The only other case dealing with the problem which has come to my attention is Jones v. Haridor Realty Corp., supra. This is the case relied upon by Justice Pringle in his specially concurring opinion. Clearly this case involved public housing. As evidence of this, the court said:
“The entire site had Federal Housing Administration approval for home construction purposes. Haridor stipulated that it was subject to the Law Against Discrimination because it sold dwellings to buyers who financed their purchases through mortgage loans guaranteed by that Federal agency. Such use of public credit by both seller and purchaser draws the development into the category of publicly assisted housing accommodations. * * * .” (Emphasis supplied.)
I agree that the Massachusetts case involves the same question presented in the case now before us. I find no other decided case involving this identical question.
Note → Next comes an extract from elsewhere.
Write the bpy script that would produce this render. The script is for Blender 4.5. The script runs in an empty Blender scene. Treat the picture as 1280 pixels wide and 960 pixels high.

The majority states that “The conclusions reached by their [Massachusetts] court are sound.” I find nothing in the opinion in that case indicating that Massachusetts has any constitutional inhibition against taking private property for private use. There the court said that: “ * * * Clearly there has been no taking of property in a constitutional sense. * * * .”
Be that as it may, in my opinion, if the purpose of the Colorado Fair Housing Act of 1959 is accomplished, Case will be divested of his title without his consent and title will rest in the Rhones. Such a result, in my humble opinion, would constitute a “taking of property in a constitutional sense” and in flagrant violation of Article II, Section 14 of the Constitution of the State of Colorado.
The majority opinion, coupled with that of Justice *262Pringle, would nullify cherished property rights and expand the police powers to an extent that must ultimately erode all constitutional rights. Overlooked is the fact that the police power is invoked to promote the public welfare and not the welfare of two individuals; in this case, the Rhones.
Winking at clear constitutional provisions and giving judicial sanction to unlimited expansion of the police powers may well be forerunners of a police state.
I would declare the entire act unconstitutional as in direct violation of Article II, Section 14 of the Constitution of the State of Colorado.